Task instructions: Reproduce the opening lines of the records exactly, up to and including the line in which "S=bpy.context.scene" occurs.

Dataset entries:
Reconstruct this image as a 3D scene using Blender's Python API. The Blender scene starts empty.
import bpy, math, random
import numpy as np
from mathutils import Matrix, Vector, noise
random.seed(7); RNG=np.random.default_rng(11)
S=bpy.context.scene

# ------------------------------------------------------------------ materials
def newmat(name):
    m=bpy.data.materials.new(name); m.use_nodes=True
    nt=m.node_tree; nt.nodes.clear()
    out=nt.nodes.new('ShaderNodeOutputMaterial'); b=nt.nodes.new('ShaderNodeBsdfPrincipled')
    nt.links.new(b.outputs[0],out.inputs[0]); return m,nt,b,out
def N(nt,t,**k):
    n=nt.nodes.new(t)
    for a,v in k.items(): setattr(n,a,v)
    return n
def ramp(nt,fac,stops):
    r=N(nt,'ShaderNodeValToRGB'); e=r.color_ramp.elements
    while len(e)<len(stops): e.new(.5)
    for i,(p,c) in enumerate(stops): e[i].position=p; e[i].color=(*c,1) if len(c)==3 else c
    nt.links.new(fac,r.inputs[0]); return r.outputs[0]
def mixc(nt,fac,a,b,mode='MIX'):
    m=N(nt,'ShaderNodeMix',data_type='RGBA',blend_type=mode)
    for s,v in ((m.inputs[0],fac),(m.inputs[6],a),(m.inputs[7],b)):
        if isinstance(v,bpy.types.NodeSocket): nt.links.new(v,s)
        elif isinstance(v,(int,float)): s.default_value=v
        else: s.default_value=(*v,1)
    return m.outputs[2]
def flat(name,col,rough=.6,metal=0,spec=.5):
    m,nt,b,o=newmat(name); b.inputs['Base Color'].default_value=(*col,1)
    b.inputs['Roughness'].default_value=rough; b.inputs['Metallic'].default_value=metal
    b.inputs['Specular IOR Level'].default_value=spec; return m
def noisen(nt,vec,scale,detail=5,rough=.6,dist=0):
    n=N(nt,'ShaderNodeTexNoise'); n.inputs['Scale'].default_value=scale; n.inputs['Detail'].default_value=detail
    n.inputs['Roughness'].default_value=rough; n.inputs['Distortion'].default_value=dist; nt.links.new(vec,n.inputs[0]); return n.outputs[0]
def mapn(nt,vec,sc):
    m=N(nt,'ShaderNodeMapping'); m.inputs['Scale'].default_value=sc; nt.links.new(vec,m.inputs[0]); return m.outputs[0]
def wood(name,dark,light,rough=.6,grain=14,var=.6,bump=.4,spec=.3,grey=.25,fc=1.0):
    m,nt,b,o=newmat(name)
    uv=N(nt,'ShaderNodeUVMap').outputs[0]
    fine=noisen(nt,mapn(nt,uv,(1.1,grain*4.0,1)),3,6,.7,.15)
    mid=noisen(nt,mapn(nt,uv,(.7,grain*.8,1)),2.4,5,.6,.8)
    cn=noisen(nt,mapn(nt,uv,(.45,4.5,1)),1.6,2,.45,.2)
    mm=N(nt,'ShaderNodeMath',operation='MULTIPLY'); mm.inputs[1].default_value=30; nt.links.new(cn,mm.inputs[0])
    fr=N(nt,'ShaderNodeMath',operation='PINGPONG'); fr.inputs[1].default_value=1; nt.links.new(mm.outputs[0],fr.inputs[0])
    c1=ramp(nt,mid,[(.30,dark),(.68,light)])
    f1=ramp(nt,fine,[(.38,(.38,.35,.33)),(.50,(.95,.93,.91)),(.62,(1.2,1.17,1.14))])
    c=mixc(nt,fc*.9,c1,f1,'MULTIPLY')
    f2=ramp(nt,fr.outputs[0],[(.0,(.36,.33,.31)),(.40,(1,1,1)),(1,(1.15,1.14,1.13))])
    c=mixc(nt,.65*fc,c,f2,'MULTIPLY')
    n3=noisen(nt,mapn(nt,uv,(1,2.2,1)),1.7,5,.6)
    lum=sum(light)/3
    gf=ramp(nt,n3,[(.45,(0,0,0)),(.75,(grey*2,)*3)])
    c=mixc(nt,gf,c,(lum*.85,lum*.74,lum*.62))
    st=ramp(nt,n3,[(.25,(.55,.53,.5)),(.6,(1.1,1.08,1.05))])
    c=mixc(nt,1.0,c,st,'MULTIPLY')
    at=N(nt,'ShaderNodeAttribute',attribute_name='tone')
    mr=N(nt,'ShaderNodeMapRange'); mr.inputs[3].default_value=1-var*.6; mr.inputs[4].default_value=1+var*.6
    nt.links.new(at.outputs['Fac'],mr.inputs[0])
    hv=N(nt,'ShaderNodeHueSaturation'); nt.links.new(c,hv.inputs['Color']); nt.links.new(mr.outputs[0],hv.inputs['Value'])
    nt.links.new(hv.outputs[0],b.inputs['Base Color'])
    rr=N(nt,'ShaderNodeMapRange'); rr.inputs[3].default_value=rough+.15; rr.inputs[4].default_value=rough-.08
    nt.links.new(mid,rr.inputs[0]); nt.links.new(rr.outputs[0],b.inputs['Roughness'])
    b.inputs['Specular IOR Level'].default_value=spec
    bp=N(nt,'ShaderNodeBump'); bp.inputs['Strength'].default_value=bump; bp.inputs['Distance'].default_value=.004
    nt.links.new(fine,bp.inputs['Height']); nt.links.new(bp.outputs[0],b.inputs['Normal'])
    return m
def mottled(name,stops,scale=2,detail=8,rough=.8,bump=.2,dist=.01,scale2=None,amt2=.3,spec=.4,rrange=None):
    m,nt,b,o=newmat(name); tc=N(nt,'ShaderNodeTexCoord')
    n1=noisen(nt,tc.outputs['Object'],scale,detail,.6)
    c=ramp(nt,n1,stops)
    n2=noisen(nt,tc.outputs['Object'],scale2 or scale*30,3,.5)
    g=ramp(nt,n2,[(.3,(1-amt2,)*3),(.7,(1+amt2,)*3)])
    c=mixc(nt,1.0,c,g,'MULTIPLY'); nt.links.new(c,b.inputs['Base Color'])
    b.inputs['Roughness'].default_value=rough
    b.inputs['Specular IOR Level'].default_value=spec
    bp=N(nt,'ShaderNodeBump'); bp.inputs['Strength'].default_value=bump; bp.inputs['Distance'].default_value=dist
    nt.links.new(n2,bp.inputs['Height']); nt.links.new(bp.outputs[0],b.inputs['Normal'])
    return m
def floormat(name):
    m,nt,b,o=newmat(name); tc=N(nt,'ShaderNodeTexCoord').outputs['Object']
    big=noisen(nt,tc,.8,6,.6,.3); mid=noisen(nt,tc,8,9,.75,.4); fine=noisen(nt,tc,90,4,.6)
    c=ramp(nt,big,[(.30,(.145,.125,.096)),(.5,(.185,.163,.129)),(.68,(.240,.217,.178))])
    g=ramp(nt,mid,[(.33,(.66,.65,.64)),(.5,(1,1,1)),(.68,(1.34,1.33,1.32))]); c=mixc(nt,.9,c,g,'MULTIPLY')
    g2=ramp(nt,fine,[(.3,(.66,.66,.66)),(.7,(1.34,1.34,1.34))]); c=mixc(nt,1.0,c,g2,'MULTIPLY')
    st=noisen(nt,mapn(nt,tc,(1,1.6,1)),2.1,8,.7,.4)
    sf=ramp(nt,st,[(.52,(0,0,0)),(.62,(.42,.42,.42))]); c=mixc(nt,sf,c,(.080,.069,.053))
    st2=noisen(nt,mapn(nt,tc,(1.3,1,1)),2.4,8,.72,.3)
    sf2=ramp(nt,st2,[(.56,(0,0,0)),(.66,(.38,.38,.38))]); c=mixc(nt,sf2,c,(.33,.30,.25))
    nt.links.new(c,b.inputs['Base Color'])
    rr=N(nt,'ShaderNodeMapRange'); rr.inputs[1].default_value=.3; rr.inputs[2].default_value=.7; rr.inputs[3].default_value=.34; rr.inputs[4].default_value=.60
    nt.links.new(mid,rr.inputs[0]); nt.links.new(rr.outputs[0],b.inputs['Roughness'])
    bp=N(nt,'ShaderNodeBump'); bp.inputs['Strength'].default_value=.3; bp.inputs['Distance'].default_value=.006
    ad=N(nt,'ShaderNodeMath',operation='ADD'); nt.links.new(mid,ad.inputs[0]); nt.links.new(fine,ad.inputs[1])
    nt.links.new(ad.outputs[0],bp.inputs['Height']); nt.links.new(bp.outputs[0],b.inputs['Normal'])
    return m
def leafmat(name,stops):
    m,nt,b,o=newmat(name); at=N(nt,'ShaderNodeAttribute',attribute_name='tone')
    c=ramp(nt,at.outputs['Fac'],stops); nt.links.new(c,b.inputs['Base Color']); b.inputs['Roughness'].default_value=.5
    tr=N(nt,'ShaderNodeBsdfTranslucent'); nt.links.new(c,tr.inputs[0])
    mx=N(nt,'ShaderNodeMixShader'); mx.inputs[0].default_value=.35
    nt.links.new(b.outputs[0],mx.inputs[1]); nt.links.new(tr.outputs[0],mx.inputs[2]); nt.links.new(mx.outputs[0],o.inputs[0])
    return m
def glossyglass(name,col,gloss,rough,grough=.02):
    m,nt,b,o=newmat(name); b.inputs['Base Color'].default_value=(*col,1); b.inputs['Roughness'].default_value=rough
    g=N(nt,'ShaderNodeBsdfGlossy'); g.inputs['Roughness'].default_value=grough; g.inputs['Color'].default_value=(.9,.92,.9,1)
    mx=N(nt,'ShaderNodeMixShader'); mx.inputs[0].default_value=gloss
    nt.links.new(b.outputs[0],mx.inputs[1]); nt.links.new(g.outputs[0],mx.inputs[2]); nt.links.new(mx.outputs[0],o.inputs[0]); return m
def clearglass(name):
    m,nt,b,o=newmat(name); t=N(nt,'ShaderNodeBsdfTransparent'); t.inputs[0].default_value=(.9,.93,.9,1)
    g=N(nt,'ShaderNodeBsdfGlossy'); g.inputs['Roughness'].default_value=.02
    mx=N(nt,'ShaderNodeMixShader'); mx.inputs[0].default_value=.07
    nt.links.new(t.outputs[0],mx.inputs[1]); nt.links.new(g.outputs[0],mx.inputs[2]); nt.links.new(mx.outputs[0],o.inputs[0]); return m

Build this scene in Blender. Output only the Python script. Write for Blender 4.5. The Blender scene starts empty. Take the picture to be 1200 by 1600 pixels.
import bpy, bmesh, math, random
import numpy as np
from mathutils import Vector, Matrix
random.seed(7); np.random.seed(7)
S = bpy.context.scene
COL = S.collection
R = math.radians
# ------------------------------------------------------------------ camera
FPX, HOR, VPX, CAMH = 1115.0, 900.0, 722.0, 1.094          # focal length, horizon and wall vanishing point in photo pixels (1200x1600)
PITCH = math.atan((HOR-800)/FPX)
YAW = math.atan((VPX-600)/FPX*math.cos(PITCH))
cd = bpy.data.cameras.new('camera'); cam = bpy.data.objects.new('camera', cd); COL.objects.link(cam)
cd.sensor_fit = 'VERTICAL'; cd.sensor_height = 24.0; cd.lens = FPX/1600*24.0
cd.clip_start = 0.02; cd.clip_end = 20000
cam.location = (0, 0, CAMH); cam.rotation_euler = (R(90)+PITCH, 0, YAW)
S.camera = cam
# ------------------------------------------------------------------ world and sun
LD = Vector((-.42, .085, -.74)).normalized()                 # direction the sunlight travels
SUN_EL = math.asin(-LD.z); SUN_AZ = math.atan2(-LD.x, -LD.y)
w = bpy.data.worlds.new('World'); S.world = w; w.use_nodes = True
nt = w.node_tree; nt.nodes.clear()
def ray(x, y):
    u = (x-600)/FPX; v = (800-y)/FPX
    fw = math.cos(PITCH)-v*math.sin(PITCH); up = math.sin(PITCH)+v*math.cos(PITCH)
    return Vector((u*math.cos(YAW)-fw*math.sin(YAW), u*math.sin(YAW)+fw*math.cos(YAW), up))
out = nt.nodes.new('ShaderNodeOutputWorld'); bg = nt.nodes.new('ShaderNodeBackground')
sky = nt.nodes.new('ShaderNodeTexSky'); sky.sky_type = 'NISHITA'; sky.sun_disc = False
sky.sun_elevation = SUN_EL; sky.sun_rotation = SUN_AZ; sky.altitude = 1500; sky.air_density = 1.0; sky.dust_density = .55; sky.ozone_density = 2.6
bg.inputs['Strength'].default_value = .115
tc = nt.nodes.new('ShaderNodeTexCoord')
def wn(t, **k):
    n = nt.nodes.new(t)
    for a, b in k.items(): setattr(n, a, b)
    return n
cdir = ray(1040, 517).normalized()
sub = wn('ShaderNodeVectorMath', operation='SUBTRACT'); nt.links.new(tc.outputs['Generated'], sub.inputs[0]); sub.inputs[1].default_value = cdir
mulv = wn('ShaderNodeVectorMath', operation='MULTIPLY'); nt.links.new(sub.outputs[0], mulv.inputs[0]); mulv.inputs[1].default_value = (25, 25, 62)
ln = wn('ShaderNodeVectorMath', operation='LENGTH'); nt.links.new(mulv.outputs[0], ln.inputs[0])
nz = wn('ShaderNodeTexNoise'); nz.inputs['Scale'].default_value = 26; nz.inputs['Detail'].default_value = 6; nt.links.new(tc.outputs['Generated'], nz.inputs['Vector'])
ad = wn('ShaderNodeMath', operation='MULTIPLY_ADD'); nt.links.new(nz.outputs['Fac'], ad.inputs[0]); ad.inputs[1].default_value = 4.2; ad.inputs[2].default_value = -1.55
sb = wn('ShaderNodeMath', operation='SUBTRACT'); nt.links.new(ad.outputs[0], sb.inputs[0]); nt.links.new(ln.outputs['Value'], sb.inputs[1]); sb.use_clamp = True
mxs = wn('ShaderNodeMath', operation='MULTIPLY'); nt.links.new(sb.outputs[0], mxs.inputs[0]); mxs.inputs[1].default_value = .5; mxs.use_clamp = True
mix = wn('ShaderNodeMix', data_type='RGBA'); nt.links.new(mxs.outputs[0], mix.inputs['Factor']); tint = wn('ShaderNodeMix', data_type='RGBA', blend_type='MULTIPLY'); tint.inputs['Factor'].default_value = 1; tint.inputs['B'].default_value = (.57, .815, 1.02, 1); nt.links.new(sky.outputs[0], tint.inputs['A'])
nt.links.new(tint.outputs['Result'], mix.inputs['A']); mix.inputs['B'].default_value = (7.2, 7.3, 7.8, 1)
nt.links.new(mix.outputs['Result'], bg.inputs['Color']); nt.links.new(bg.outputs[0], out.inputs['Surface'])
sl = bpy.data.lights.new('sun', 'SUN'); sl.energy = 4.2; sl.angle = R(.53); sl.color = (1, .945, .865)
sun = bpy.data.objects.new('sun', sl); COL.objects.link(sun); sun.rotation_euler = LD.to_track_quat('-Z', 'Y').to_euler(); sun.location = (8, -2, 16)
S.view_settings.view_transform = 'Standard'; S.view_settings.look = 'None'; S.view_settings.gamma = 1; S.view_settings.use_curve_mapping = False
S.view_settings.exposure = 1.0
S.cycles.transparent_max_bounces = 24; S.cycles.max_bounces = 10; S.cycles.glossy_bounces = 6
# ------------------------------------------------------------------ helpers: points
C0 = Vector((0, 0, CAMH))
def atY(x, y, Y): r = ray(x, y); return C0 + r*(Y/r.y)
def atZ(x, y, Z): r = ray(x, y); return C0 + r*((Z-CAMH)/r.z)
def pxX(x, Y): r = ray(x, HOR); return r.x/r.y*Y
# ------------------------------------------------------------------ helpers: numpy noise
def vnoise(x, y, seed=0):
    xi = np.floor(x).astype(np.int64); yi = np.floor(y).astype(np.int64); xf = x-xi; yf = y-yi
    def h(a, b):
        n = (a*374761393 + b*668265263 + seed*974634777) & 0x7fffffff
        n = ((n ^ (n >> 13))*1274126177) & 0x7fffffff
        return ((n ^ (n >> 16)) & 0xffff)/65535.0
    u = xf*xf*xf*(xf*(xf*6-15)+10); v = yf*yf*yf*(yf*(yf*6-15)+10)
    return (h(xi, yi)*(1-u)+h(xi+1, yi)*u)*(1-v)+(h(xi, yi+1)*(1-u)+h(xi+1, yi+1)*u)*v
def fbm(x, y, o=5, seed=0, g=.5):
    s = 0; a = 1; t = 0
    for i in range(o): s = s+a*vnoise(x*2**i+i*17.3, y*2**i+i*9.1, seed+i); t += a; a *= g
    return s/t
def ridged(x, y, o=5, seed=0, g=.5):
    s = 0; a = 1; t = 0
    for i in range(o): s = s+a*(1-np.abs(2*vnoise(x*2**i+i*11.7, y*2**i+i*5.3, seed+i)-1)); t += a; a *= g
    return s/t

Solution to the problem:
Reconstruct this image as a 3D scene using Blender's Python API. The Blender scene starts empty.
import bpy, math, random
import numpy as np
from mathutils import Matrix, Vector, noise
random.seed(7); RNG=np.random.default_rng(11)
S=bpy.context.scene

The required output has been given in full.